Von Kay Müllges | 01.03.2005
    Klaus Fuchs war dabei als am 16. Juli 1945 bei Alamogordo in der Wüste New Mexicos die allererste Atombombe gezündet wurde. Er gehörten zu den hunderten Wissenschaftlern, die an dem größten und geheimsten Wissenschafstprojekt, dem sogenannten Manhattan-Project, mitwirkten. Doch Klaus Fuchs war nicht nur einer von vielen begabten Forschern, er war auch die undichte Stelle im Projekt, er verriet alles, was er wusste an die Sowjetunion. William Perry, der an der Enttarnung des Meisterspions maßgeblich beteiligt war, formulierte das später so:

    Wenn die Historiker jemals Zeit haben alle diese Probleme zu klären, wird dieser Fall als ein sehr schwerwiegendes Ereignis gesehen werden, das die internationalen Beziehungen, die Nachkriegsspannungen und den Kalten Krieg beeinflusste. Er war nicht der Einzige, aber er war der Grösste.

    Klaus Fuchs wurde am 29. Dezember 1911 in Rüsselsheim geboren. Sein Vater Emil, ein protestantischer Pfarrer, war zugleich einer der allerersten evangelischen Geistlichen, die Mitglieder der SPD wurden. Die war Ende der zwanziger Jahre auch die erste politische Anlaufstelle des jungen Physikstudenten, doch bereits 1932 trat er der KPD bei. Nach der Machtergreifung der Nazis und dem Reichstagsbrand musste der junge Kommunist untertauchen, im August 1933 gelang ihm die Flucht nach England. Dort konnte er weiter studieren und nach seiner Promotion nach Edinburgh zu Max Born, dem ebenfalls emigrierten Nestor der frühen Atomphysik, wechseln.

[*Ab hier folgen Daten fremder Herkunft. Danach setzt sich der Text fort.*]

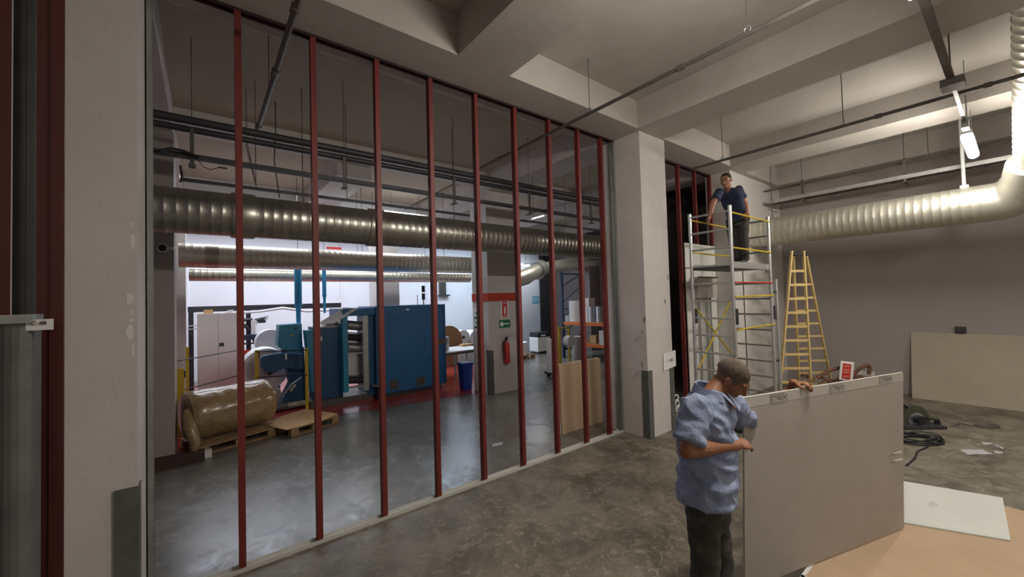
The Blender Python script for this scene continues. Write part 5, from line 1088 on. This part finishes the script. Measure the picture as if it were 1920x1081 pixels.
def far_worker():
    J = lambda px, py, d: at(px, py, d=d)
    zd = 2.545
    ft = J(1388, 484, 6.72); root_off = Vector((ft.x, ft.y + 0.0, zd))
    V = pxdir(1372, 400); V.z = 0; V.normalize(); Rv = Vector((V.y, -V.x, 0))
    F = (-V * 0.93 - Rv * 0.36).normalized(); Lf = Vector((0, 0, 1)).cross(F)     # faces the camera, his left = image right
    k = 1.0
    head = J(1361, 339, 6.33); neck = J(1366, 353, 6.42)
    shR = J(1348, 361, 6.38); shL = J(1385, 356, 6.50)
    wrR = Vector((6.375, 2.98, 3.40)); wrR = J(1331, 405, 6.25); elR = J(1336, 383, 6.28); 
    elL = J(1397, 380, 6.55); wrL = J(1401, 398, 6.48)
    hip = J(1383, 410, 6.70)
    mb = MB()
    P, R = headprims(mb, head, F * 0.95 + Vector((0, 0, -0.30)), Vector((0, 0, 1)), 0.98)
    cap_(mb, neck + Vector((0, 0, -0.03)), head - F * 0.03 - Vector((0, 0, 0.04)), 0.060, 0.055)
    fw = F
    loft(mb, [(hip + Vector((0, 0, -0.04)), F * 0.08, Lf * 0.125), (hip.lerp(neck, 0.4), F * 0.095, Lf * 0.135), (hip.lerp(neck, 0.75), F * 0.10, Lf * 0.16), (hip.lerp(neck, 0.93), F * 0.08, Lf * 0.15), (neck, F * 0.06, Lf * 0.07)])
    cap_(mb, shR, elR, 0.052, 0.043); cap_(mb, elR, wrR, 0.043, 0.029); cap_(mb, shL, elL, 0.052, 0.043); cap_(mb, elL, wrL, 0.043, 0.029)
    fR = root_off + Vector((0, 0, 0.085)) - Lf * 0.07 ; fL = root_off + Vector((0, 0, 0.085)) + Lf * 0.07
    hR = hip - Lf * 0.09; hL = hip + Lf * 0.09; kR = hR.lerp(fR, 0.5) + F * 0.03; kL = hL.lerp(fL, 0.5) + F * 0.03
    for h0, k0, f0 in ((hR, kR, fR), (hL, kL, fL)):
        cap_(mb, h0, k0, 0.066, 0.050); cap_(mb, k0, f0, 0.052, 0.036); cap_(mb, f0 + Vector((0, 0, -0.04)), f0 + F * 0.15 + Vector((0, 0, -0.052)), 0.032, 0.026)
    hand(mb, wrR, (wrR - elR).normalized() * 0.6 + Vector((0, 0, -0.5)), F * 0.3 + Lf * -0.9, F, 1.0, 0.9)
    hand(mb, wrL, (wrL - elL).normalized() * 0.6 + F * 0.3, Vector((0, 0, -1)) + F * 0.3, -Lf, 1.0, 0.9)
    body = remesh(mb, 'person', M['skin2'], None, 0.0065, 3, off=root_off); body.location = root_off
    tag(body, 'man with short dark hair in a navy tee shirt leaning on the scaffold rails', 'person')
    mb = MB(); mb.ball(P(0, -0.022, 0.040), (0.0785, 0.096, 0.088), 18, R); h_ = remesh(mb, 'hair', M['hairdark'], body, 0.006, 1)
    bm = bmesh.new(); bm.from_mesh(h_.data); ofs = woff(body); axf = (R @ Vector((0, 1, -0.45))).normalized(); axd_ = (R @ Vector((0, -0.2, -1))).normalized()
    bmesh.ops.delete(bm, geom=[v_ for v_ in bm.verts if (v_.co - (P(0, 0.045, 0.03) - ofs)).dot(axf) > 0 or (v_.co - (P(0, 0, 0.0) - ofs)).dot(axd_) > 0], context='VERTS'); bm.to_mesh(h_.data); bm.free()
    eyes(P, R, body, 0.98)
    mb = MB()
    loft(mb, [(hip + Vector((0, 0, -0.06)), F * 0.130, Lf * 0.170), (hip + Vector((0, 0, 0.02)), F * 0.130, Lf * 0.168), (hip.lerp(neck, 0.35), F * 0.115, Lf * 0.155), (hip.lerp(neck, 0.72), F * 0.125, Lf * 0.18), (hip.lerp(neck, 0.9), F * 0.10, Lf * 0.18), (neck + Vector((0, 0, -0.01)), F * 0.072, Lf * 0.085)], 24)
    for a, b_ in ((shR, elR), (shL, elL)): mb.ball(a, 0.072, 12); mb.cyl(a, a.lerp(b_, 0.62), 0.070, 0.068, 18)
    wr = lambda co: noise.noise(Vector((co.x * 8, co.y * 8, co.z * 12))) * 0.010
    te = remesh(mb, 'tee_shirt', M['tee'], body, 0.009, 3, wr)
    mb = MB().lathe(neck + Vector((0, 0, -0.005)), (0, 0, 1), [(0, 0.083), (0.02, 0.078)], 20); mb.build('collar', M['white'], te, True)
    mb = MB(); loft(mb, [(hip + Vector((0, 0, 0.06)), F * 0.11, Lf * 0.155), (hip + Vector((0, 0, -0.08)), F * 0.12, Lf * 0.165), (hip + Vector((0, 0, -0.14)), F * 0.11, Lf * 0.16)])
    for h0, k0, f0 in ((hR, kR, fR), (hL, kL, fL)): mb.cyl(h0, k0, 0.095, 0.076, 18); mb.ball(k0, 0.076, 12); mb.cyl(k0, f0, 0.076, 0.066, 18)
    remesh(mb, 'trousers', M['trousers'], body, 0.010, 3, lambda co: noise.noise(Vector((co.x * 9, co.y * 9, co.z * 14))) * 0.012)
    for p in (fR, fL):
        mb = MB(); q = Vector((p.x, p.y, zd)); loft(mb, [(q + F * 0.05 + Vector((0, 0, z)), F * (0.14 - z * 0.5), Lf * (0.05 - z * 0.15)) for z in (0.002, 0.03, 0.06, 0.09)]); mb.build('shoe', M['shoe'], body, True)
far_worker()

    Die Briten litten damals nicht nur unter den verheerenden deutschen Luftangriffen auf London und Coventry. Aufgeschreckt durch die Nachricht, dass es Otto Hahn in Berlin erstmals gelungen war, einen Atomkern zu spalten, begannen sie, noch vor den Amerikanern, selbst ein Programm zur Entwicklung der Atombombe aufzulegen. Tube Alloys - zu deutsch Röhrenlegierungen - war sein Deckname und der wissenschaftliche Kopf des Ganzen, Rudolf Peierls, fand in Klaus Fuchs einen begabten Mitarbeiter.

    Und nicht nur das. Sobald ihm der Sinn seiner Arbeit bei Tube Alloys klar geworden sei, schrieb er später in seinem Geständnis, habe er aus tiefer politischer Überzeugung beschlossen, Russland zu informieren. Über diverse Kontakleute lieferte er fortan brisantes Material an die Sowjets, sowohl über Tube Alloys, als auch später, während seiner Zeit in Los Alamos über das Manhattan Project. Doch wie wichtig waren diese Informationen? Nikolaus Riehl, ein deutscher Physiker, der nach dem Krieg zur Mitarbeit am russischen Atombombenprojekt gezwungen wurde, erinnert sich:

    Es ist ganz falsch zu glauben, dass ohne diese Beihilfe die Russen nicht zu einer Atombombe gekommen wären. Sie wären etwas später dazu gekommen. Um mal eine Zahl zu nennen: sie wären ein Jahr später dazu gekommen. Vielleicht zwei Jahre später. Aber mehr auch nicht.

    Dass sein Verrat letztlich dem Erhalt des Friedens diente, davon ist der Gesinnungstäter Klaus Fuchs bis zu seinem Lebensende ausgegangen.

    Ein friedenserhaltender Faktor ist die Tatsache, dass die Sowjetunion das Atombombenmonopol der USA gebrochen hat und dass es Kurtschatow und seinen Mitarbeitern gelungen ist ein annäherndes Gleichgewicht zu erreichen. Das ist unbedingt ein friedenserhaltender Faktor.

    Am 01. März 1950 wurde Klaus Fuchs in einem Schnellverfahren vor dem Old Bailey in London zu vierzehn Jahren Haft verurteilt, von denen er neun verbüsste. Nach seiner Begnadigung ging er in die DDR, gehörte dort zu den führenden Kernphysikern des Landes. Den Untergang des ersten Arbeiter- und Bauernstaates auf deutschem Boden erlebte er nicht mehr. Klaus Fuchs starb am 28. Januar 1988 in Ost-Berlin.